В дипломной работе — картине «Герой Советского Союза Н.В. Юдин в гостях у комсомольцев-танкистов» (1938) — Лактионов решил продемонстрировать свое дарование. Художник ловко и свободно поместил фигуры у стола. В центре, под портретом вождя, беседующего на Красной площади в Москве с С.М. Кировым, изобразил портрет героя с улыбкой, предвещающей «гагаринскую». Из двух огромных окон-дверей, выходящих на Неву, льется яркий свет, падающий сзади на фигуры, что дает эффект контражура, и, главное, и на просвечивающий лист стенгазеты, который свисает со стола и который держат в руках курсанты.

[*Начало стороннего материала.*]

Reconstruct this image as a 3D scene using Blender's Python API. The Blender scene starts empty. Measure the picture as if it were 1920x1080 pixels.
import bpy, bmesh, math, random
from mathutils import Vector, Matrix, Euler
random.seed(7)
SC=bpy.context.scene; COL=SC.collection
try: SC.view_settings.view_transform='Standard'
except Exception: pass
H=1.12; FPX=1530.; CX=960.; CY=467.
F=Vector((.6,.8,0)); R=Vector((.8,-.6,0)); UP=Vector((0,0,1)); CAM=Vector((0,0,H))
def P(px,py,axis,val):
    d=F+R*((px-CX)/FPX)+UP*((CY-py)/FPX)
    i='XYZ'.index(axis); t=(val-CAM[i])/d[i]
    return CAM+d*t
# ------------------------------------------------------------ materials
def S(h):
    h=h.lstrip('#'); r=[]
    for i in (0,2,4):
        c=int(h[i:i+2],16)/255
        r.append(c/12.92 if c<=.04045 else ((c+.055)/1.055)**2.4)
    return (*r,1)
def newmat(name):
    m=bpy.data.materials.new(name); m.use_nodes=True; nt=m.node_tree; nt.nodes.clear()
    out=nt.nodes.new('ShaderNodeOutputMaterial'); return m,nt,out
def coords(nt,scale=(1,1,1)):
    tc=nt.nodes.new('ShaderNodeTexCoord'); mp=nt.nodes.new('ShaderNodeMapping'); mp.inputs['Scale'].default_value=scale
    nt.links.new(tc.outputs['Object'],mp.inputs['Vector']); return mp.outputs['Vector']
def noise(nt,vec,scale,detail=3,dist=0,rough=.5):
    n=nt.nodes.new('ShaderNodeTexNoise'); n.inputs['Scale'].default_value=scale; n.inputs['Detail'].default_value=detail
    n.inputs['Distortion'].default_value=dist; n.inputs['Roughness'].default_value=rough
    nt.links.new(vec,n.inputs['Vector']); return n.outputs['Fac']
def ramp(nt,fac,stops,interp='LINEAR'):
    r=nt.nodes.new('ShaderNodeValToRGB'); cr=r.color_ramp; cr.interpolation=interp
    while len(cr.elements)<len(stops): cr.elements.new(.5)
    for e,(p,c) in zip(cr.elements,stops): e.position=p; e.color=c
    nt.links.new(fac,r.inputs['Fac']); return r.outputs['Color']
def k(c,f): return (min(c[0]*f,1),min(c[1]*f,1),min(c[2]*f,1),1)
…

Это и есть главное содержание работы: игра осветленного и затемненного пространств в большой парадной зале дворца. Штудия, достойная С. Зарянко, автора «Зала Училища правоведения с группами учителей и воспитанников» (1840). Через сто лет заветы русского бидермейера самопроизвольно повторились. Магическая светотень была снова востребована.

Когда началась война, служащие Академии художеств, а в их числе и Лактионов с семьей, были эвакуированы в Самарканд. В 1943 году они переехали в Подмосковье. Художник тогда поселился в Загорске, в келье, устроенной в стенах Троице-Сергиевского монастыря. Там началось его «воспитание Лаврой». Он пишет пустынные уголки заброшенной обители, портреты священников, здесь ему в голову приходит мысль написать картину «Встреча», которая затем трансформировалась в композицию «Письмо с фронта» (1947). Члены Академии вскоре уехали в Ленинград, а художник остался в монастыре, чтобы работать.